Cloudy With A Chance Of Meatballs came on the other night, so I recorded it, expecting to watch for a while then delete it. After several very disappointing recent animated movies, I figured this one would have similar fatal flaws of internal inconsistency, whiny repetition, or infuriating sap. Instead, I was impressed with how witty it all is. Visual puns by the bushelful, excellent voice work, internal consistency - by the loose standards of absurdist comedy, and a lot of heart.
Furthermore, I expected D to avoid it completely. After How to Train Your Dragon, which has so much unmotivated action, snotty hipster kids with California accents, and adult Vikings with Scots accents - no explanation, just to start the list of irritating problems. Finding Nemo was all about a nagging father and a whining kid, and fish with human society - but inconsistently applied. We shut that one off. Wall-E was all about two words, Wall-E and Eva, repeated ad nauseum. Why there is a movie shown with live human actors, but the humans in the movie are animated, just heads another list with the heading "But... that makes no sense!" A strong story can tolerate a few absurdities, a weak one can't take any.
Cloudy does give explanations for all it's leaps into fantasy, with a wink to us that we shouldn't look too hard at that, just get the joke and move on. I'm rather enamored that when one character has a stupendous allergic reaction, she is injected with an epi pen - which is right. Within a breath is back to normal - which isn't, but it's done with tongue firmly in cheek. The monkey with the voice translator usually just says his own name. Every joke is set up with a story, a preference for Jell-o, professional grade lab coat, clean up going into a "leftover dam," monkey with a thing for gummi bears, even spray on shoes, all are set-ups that later pay off. Not to mention the Ratbirds. Or that Mr. T. voices an actor with a bald strip in the middle of his head. You know, where a Mohawk would be...
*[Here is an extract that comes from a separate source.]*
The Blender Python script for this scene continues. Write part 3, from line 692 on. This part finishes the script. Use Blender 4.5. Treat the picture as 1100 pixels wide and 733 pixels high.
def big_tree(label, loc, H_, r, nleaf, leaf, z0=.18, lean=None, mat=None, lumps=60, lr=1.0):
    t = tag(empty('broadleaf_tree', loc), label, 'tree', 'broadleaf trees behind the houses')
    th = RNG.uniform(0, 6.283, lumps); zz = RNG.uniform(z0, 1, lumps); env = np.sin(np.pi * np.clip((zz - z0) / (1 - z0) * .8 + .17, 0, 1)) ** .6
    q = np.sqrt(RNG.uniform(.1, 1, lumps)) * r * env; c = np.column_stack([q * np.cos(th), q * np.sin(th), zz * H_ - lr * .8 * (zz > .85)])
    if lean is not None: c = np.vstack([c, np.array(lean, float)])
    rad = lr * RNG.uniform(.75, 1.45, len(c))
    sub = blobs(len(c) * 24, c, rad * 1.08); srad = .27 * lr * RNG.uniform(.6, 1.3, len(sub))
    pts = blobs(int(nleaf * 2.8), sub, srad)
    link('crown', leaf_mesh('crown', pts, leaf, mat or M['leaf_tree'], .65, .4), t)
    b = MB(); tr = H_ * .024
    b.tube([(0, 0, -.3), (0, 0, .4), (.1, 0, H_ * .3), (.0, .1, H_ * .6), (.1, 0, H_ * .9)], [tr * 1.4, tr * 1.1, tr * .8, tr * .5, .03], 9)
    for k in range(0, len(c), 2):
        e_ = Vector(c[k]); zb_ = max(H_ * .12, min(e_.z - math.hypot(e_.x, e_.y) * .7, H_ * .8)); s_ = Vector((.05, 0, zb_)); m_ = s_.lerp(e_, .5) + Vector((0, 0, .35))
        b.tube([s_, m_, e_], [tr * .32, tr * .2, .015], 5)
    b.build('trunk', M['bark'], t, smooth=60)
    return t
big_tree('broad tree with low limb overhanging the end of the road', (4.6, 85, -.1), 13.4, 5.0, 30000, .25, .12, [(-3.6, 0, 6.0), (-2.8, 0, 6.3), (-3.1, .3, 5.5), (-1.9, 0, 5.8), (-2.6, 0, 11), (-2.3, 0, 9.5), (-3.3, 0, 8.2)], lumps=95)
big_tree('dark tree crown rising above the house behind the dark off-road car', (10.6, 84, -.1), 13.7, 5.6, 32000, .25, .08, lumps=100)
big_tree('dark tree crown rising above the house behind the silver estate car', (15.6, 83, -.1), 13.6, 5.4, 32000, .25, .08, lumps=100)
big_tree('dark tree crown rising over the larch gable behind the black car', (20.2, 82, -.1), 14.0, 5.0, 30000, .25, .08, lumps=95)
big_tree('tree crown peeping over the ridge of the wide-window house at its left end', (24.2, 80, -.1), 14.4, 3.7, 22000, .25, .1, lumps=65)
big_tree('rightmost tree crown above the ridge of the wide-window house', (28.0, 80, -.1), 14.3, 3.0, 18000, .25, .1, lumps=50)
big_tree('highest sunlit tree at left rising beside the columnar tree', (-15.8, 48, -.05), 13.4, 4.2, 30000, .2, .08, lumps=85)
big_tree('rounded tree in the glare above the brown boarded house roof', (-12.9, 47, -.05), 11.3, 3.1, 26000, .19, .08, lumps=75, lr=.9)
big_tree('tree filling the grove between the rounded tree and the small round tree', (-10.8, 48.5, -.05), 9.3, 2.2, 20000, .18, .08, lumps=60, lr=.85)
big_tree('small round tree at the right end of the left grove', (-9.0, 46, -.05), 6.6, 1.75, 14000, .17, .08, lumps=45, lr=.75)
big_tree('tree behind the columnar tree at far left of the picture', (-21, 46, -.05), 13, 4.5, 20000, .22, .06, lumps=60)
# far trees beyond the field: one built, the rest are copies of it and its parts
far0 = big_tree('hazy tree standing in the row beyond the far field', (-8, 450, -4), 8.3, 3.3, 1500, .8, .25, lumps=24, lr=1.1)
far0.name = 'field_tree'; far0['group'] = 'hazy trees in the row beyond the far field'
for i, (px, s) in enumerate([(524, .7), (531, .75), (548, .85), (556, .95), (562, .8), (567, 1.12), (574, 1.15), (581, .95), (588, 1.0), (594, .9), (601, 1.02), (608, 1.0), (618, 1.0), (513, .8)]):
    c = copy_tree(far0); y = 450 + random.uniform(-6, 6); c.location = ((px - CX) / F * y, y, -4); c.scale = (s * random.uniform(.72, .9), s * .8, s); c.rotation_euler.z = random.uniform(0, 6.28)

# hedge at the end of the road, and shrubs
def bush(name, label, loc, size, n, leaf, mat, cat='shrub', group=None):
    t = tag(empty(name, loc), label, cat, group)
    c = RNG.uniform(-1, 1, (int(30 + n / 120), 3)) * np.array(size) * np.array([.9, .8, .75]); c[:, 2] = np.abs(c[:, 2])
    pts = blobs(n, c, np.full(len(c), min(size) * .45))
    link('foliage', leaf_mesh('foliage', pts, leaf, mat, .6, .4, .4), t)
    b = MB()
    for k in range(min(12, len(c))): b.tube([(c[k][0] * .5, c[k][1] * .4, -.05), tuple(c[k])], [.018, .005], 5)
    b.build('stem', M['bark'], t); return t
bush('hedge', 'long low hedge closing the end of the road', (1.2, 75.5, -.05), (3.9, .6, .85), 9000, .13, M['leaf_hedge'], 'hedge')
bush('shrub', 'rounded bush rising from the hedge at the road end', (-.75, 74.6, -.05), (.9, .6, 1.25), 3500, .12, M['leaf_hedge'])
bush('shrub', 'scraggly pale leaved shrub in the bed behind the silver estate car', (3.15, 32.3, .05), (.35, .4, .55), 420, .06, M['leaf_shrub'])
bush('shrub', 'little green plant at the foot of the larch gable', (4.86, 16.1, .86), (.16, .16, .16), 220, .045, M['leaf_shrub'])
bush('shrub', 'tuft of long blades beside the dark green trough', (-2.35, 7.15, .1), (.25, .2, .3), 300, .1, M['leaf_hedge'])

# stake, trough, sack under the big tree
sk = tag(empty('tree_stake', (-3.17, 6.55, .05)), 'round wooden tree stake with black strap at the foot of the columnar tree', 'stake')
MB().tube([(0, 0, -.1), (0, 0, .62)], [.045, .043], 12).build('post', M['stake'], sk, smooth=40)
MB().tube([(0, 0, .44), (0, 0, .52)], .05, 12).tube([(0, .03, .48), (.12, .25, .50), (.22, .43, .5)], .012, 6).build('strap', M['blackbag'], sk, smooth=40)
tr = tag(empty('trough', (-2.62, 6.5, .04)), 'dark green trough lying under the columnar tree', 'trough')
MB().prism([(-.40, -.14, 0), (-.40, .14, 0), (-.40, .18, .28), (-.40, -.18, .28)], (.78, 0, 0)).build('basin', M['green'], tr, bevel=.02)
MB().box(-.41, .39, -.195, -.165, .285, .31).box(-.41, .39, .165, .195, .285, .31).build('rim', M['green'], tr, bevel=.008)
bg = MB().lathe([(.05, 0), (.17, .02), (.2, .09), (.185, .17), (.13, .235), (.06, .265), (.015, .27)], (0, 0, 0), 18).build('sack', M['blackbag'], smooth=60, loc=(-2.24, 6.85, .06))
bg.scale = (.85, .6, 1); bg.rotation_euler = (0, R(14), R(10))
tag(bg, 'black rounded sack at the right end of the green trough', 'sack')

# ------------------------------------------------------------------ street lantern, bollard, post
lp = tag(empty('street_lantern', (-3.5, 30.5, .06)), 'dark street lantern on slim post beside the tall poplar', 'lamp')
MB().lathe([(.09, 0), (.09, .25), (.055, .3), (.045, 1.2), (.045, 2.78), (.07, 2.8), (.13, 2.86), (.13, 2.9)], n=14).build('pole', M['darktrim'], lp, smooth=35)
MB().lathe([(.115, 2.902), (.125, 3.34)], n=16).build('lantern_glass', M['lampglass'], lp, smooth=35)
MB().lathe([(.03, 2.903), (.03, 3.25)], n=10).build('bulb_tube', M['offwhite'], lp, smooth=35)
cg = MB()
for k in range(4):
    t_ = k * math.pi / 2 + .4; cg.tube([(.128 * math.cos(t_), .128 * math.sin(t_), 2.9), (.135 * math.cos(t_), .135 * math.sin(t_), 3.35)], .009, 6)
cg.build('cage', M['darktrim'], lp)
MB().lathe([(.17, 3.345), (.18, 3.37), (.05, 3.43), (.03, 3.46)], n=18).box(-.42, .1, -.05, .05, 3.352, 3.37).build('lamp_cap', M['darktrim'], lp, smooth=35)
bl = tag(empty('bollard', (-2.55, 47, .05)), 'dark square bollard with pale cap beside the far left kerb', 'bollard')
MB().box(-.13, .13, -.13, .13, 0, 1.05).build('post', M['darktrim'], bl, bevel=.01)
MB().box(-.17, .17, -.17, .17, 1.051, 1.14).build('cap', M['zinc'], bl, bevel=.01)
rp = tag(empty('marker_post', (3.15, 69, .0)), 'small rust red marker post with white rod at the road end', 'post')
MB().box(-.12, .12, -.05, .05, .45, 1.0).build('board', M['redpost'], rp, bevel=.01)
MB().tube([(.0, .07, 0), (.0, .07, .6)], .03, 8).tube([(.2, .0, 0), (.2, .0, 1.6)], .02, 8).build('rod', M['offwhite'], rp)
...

D got caught up as well, and we wound up watching together. And not deleting it.
Now, if only we could get completely away from all the Mom's Dead trope in animation.
4 comments:
You have convinced me that I should give it a try. I hate to admit that I actually liked Finding Nemo, which I was dragged by kids to see in the movies. But if I had watched it at home I might have turned it off before the parts that amused me the most.
I also enjoyed Cloudy. Another one you may enjoy is 'Up'.
I loved the live-action intrusion in Wall-E, but it's possible that old video games have made me more predisposed to appreciate unexpectedly mixed media.
But I definitely agreed that modern CG animation is now just as formulaic as the old Disney/Don Bluth/etc. films.
And with the Japanese studios narrowing in on formulae of their own, Satoshi Kon sadly dead, Mamoru Oshii increasingly inconsistent and Sylvain Chomet taking years and years to make anything, I think good cartoons are just as much a sub-culture as ever.
(Random suggestion of a film I keep meaning to check out but haven't yet: The Secret of Kells.)
Anna,
Seeing anything with children who are awed by the images makes it a very different experience.
Phil,
I will give it a go.
Phil,
Our movie tastes overlap only a little, but I do respect yours. I always look up the ones you recommend.